Who'd have thought that just a few years ago?

Big scary numbers

Naturally, Australia's foreign liabilities have increased over time.

How else, after all, is a capital importing country supposed to grow?

Looked at as a share of nominal GDP, however, there hasn't been much change in net foreign liabilities over the past couple of decades, even if there has been a shift in the composition. 

There's more long term debt these days, with interest rates having fallen much lower. 

Of course banks manage their liabilities and risk through hedge accounting, using swaps, and other hedging facilities to minimise their exposure. 

Also noteworthy: in a few years Australia's gross foreign assets may well outstrip liabilities (not to mention on the income side), so there's more than one side of the ledger to be considered. 

Truckload of BS

There's nothing new about scaremongering on foreign debt, of course.

It's dead easy to do because you can always throw around big scary numbers.

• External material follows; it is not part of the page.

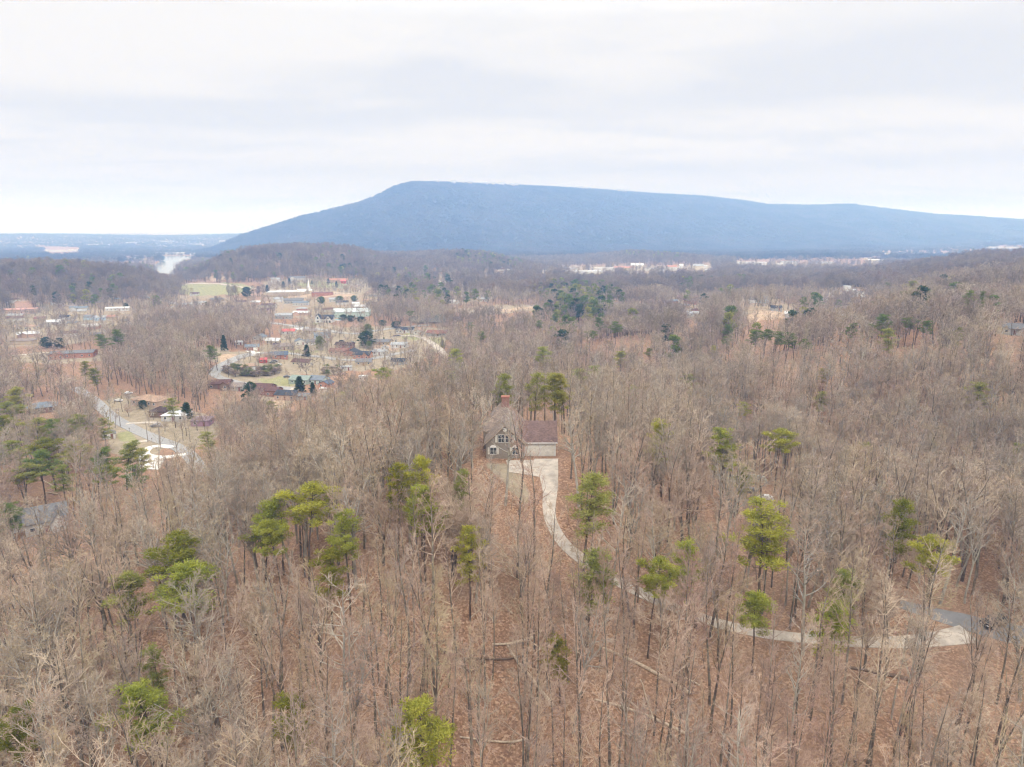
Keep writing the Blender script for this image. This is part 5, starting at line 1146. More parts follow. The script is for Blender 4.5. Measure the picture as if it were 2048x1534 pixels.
def brush_pile():
    rr = random.Random(8); M = MB(); x0, y0, z0, r0 = hit(915, 1318)
    for i in range(170):
        a = rr.uniform(0, 6.28); q = rr.uniform(0, 1)**.7; p = np.array([x0+math.cos(a)*q*9, y0+math.sin(a)*q*3.2, 0]); p[2] = float(gz(p[0], p[1]))+rr.uniform(.05, 1.5)*(1-q*.6)
        d = np.array([rr.uniform(-1, 1), rr.uniform(-.5, .5), rr.uniform(-.15, .35)]); M.tube(p, p+d*rr.uniform(1.2, 3.2), rr.uniform(.03, .09), .015, 4)
    o = M.build('brush_pile', M_LOG2); tag(o, 'dark tangled pile of fallen branches on the leafy slope left of the slanting log', 'brush pile')
brush_pile()
# ------------------------------------------------------------------ evergreens standing in the photo
# (u, top v, crown width px, height m, crown kind, colour, label)
G1 = 'pines rising among the leafless trees'
P_ = [
 (840,1400,135,20,0,'p','bright green pine at the bottom edge left of the open leafy slope'),
 (20,1400,90,20,1,'y','yellow green pine cut off by the bottom left corner'),
 (325,1065,135,21,1,'y','broad yellow topped pine, highest of the trio in the lower left wood'),
 (375,1120,135,20,0,'p','flat layered green pine, nearest of the trio in the lower left wood'),
 (258,1130,85,18,2,'o','dull olive pine on the left side of the lower left trio'),
 (515,995,80,20,2,'p','upright pine at the left end of the wide pine group on the knoll'),
 (605,972,135,21,1,'p','widest flat topped pine in the middle of the pine group on the knoll'),
 (552,1030,80,18,1,'p','low dark pine tucked under the wide flat topped pine'),
 (690,1015,75,20,0,'p','slanting pine at the right end of the wide pine group'),
 (300,1342,115,19,2,'p','green pine below the lower left trio with bare twigs before it'),
 (312,1285,60,16,4,'o','faint thin pine behind the bare branches below the lower left trio'),
 (655,1088,72,16,4,'y','small pale yellow pine half veiled by bare twigs under the pine group'),
 (790,925,62,20,4,'y','pale yellow pine on the left of the trio left of the wood house'),
 (838,910,66,21,0,'p','rounded pine at the back of the trio left of the wood house'),
 (845,968,90,20,0,'p','bright green pine at the front of the trio left of the wood house'),
 (938,1052,62,18,4,'p','slim hazy pine with drooping crown left of the driveway'),
 (585,1378,78,14,4,'y','thin pale young pine near the bottom edge left of centre'),
 (1172,940,100,21,4,'o','tall thin olive pine just right of the driveway near the house'),
 (1178,1095,92,18,4,'o','sparse pine over the driveway bend'),
 (1305,1115,92,18,1,'p','flat bright pine beside the sloping part of the driveway'),
 (1388,1078,70,18,4,'p','sparse pine on the uphill side of the sloping driveway'),
 (1540,1020,125,22,2,'p','large many tiered pine in the wood right of the driveway'),
 (1518,1182,88,15,0,'p','short bright pine in front of the driveway'),
 (1655,1192,95,16,4,'p','soft green pine beside the straight part of the driveway'),
 (1700,1140,62,15,4,'o','dim pine behind the straight part of the driveway'),
 (1798,990,66,20,4,'y','slim yellowish pine, upper one of the right hand pair'),
 (1870,1075,95,19,1,'p','broad bright pine, lower one of the right hand pair'),
 (1330,835,58,20,4,'p','leaning green pine right of the garage wing'),
 (1458,865,72,20,2,'p','green pine in front of the pale stone retaining wall'),
 (1482,930,50,13,4,'y','low yellowish pine beside the stone retaining wall'),
 (1560,858,72,20,1,'p','round topped pine above the parked white car'),
 (1122,1268,60,12,4,'y','faint young pine over the open leafy slope'),
 (918,935,42,15,4,'o','small dim pine left of the wood house lawn'),
 (915,695,70,22,4,'p','tall green pine left of the house chimney'),
 (895,740,60,20,4,'o','olive pine beside the tall pine left of the chimney'),
 (1090,692,66,24,4,'p','tallest pine standing behind the wood house'),
 (1068,745,50,20,4,'o','dim pine in the dark stand behind the garage roof'),
 (1112,755,46,20,4,'o','narrow pine in the dark stand behind the garage roof'),
 (1195,730,66,20,4,'o','thin olive pine right of the tall pines behind the house'),
 (758,735,62,19,1,'p','green pine at the edge of the knoll above the town'),
 (1270,768,36,18,4,'p','narrow pine top peeping over the wood right of the house'),
 (680,782,66,18,4,'o','olive pine at the brow of the knoll below the sheds'),
 (1487,803,32,13,0,'p','small round bright green crown alone in the brown wood'),
 (2045,890,30,18,2,'o','dark pine cut off by the right edge'),
 (15,778,105,21,2,'o','olive pine at the left edge above the valley road'),
 (62,838,110,20,1,'o','broad olive pine below the grey roof on the left edge'),
 (112,842,64,20,2,'g','dark green pine beside the olive pines on the left'),
 (20,880,70,18,0,'o','low pine under the olive pines at the left edge'),
 (242,885,72,17,2,'o','green pine beside the white parking pad'),
 (205,835,66,16,4,'o','thin pine leaning over the valley road'),
 (275,895,50,15,4,'o','thin pine in front of the white parking pad'),
 (20,1012,66,14,2,'g','dark rounded pine left of the low grey roof at the left edge'),
 (190,735,44,17,4,'y','sparse yellowish pine left of the valley wood'),
 (165,722,30,16,4,'y','small thin pine below the long brick building'),
 (236,660,70,21,2,'g','tall fresh green pine by the long brick building'),
 (210,668,40,20,2,'g','dark sided pine left of the tall fresh green pine'),
 (345,795,46,15,4,'o','dim pine beside the white patched roof'),
 (415,860,40,15,4,'o','olive pine on the brow above the horseshoe drive'),
 (545,800,60,15,4,'y','yellow green pine on the brow below the brown roofed house'),
 (505,830,60,14,4,'o','dull low pine on the brow below the magnolia'),
 (1145,632,60,17,2,'g','green pine at the near end of the pine strip in the valley'),
 (1110,628,46,17,0,'g','rounded green pine in the pine strip in the valley'),
 (1180,615,46,18,2,'g','pointed green pine in the middle of the pine strip'),
 (1080,640,30,15,0,'g','dark small pine left of the pine strip'),
 (1205,635,60,18,2,'g','green pine on the left of the dense pine clump right of centre'),
 (1232,642,56,18,0,'g','full green pine on the right of the dense pine clump'),
 (1180,660,54,16,1,'g','dark flat pine in front of the dense pine clump'),
 (962,662,36,16,0,'g','dark rounded pine in the grey wood beyond the knoll'),
 (940,645,24,15,2,'g','small dark pine beyond the red roofed house'),
 (1300,695,34,12,0,'y','yellowish round bush crown in the grey wood'),
 (1460,650,42,16,2,'g','green pine left of the dark pine row on the right'),
 (1455,672,36,13,0,'g','low green pine below the pine left of the dark pine row'),
 (1503,660,30,16,2,'g','first dark pine of the row on the right slope'),
 (1532,658,50,17,1,'g','widest pine of the row on the right slope'),
 (1562,662,40,16,0,'g','fourth dark pine of the row on the right slope'),
 (1592,665,32,15,2,'g','short dark pine near the end of the row on the right slope'),
 (1612,677,30,12,0,'g','last low green pine of the row on the right slope'),
 (1698,645,30,14,2,'g','lone pine between the pine row and the hill'),
 (1768,630,46,18,2,'g','tall green pine at the foot of the right hill'),
 (1785,655,38,19,4,'o','thin ragged pine in front of the tall green pine on the hill'),
 (1815,633,44,15,1,'g','dark spreading pine on the right hill'),
 (1857,640,30,14,0,'g','small green pine right of the dark spreading pine'),
 (1940,578,24,20,4,'g','slim tall pine near the top of the right hill'),
 (1968,580,16,19,4,'g','slimmer pine beside the tall one near the top of the right hill'),
 (1915,652,24,15,4,'y','yellowish thin crown below the hilltop pines'),
 (1425,690,30,13,4,'o','small olive pine among grey trees left of the pine row'),
 (820,620,26,15,1,'g','dark round pine left of the pond'),
 (1210,575,26,15,2,'g','green pine far down the valley right of the pine strip'),
 (1225,590,34,17,2,'g','tall green pine at the far end of the pine strip'),
 (1650,735,28,12,4,'y','pale yellow green crown on the brown right slope'),
 (1130,770,46,20,2,'o','low olive pine at the right of the dark stand'),
 (1150,735,50,20,4,'o','thin tall pine right of the dark stand'),
 (1000,745,46,20,4,'o','thin pine left of the dark stand behind the chimney'),
 (140,835,70,20,2,'o','narrow olive pine right of the grey roof at the left'),
 (40,930,80,17,1,'o','low olive pine under the left edge group'),
 (120,925,60,16,4,'o','dim pine in the hollow right of the left edge group'),
 (1240,700,40,19,2,'o','olive pine in the brown wood right of the dark stand'),
 (1380,745,40,17,4,'o','thin olive pine in the brown wood below the dark pine row'),
 (1640,780,34,15,4,'o','faint olive tree on the brown right slope'),
 (1730,880,44,15,4,'o','small olive pine in the right hand wood'),
 (1960,760,50,18,4,'o','tall thin olive pine near the right edge'),
 (430,690,26,17,2,'g','green pine in the wood above the town bank'),
 (30,800,90,21,1,'o','thick olive pine crown at the left edge above the others'),
 (75,900,80,19,0,'g','full green pine at the bottom of the left edge group'),
 (95,870,70,20,1,'y','yellowish broad pine in the middle of the left edge group'),
 (150,880,60,19,0,'o','olive pine at the right of the left edge group'),
 (225,925,60,16,1,'o','broad dull pine below the white parking pad'),
 (262,930,54,15,0,'g','green pine in front of the white parking pad on the right'),
 (185,900,50,17,2,'g','slim green pine between the left edge group and the parking pad'),
 (8,830,70,20,0,'y','yellow green pine crown cut by the left edge'),
]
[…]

John Howard literally clambered on board with the idea back in the mid-1990s, on a foreign debt truck with lots of digits on the side. 

And more or less ever since the idea of driving around placards emblazoned with big scary numbers has been considered effective campaigning. 

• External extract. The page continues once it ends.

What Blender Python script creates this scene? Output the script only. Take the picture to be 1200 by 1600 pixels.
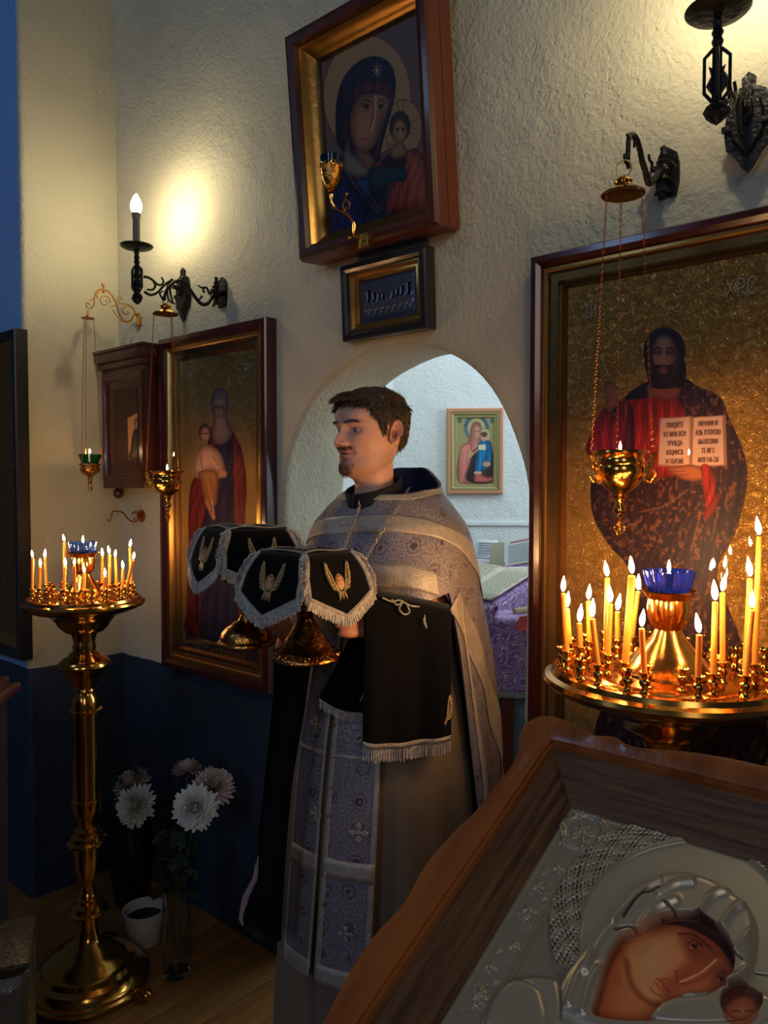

Thing is, the campaign trail scaremongering was just as much hyperbole then as it was now.

Now, it is true that Australia has taken on some government debt in recent years, with a surge in bond issuance since the financial crisis.

But overall gross debt isn't especially high in international terms, while the latest Budget forecast projects net debt drifting back towards zero over the next decade. 

Moreover, Australia's 10 year bond yield is now about 1.3 per cent, while even the 15-year bond yield is only at 1½ per cent. 

In fact, now it occurs to me: this is the best thing about debates surrounding foreign debt.

You don't need to rely on half-baked opinions or blogspot posts: just take a look at the collective wisdom of financial markets and that'll tell you everything you need to know about the shifting views on risk.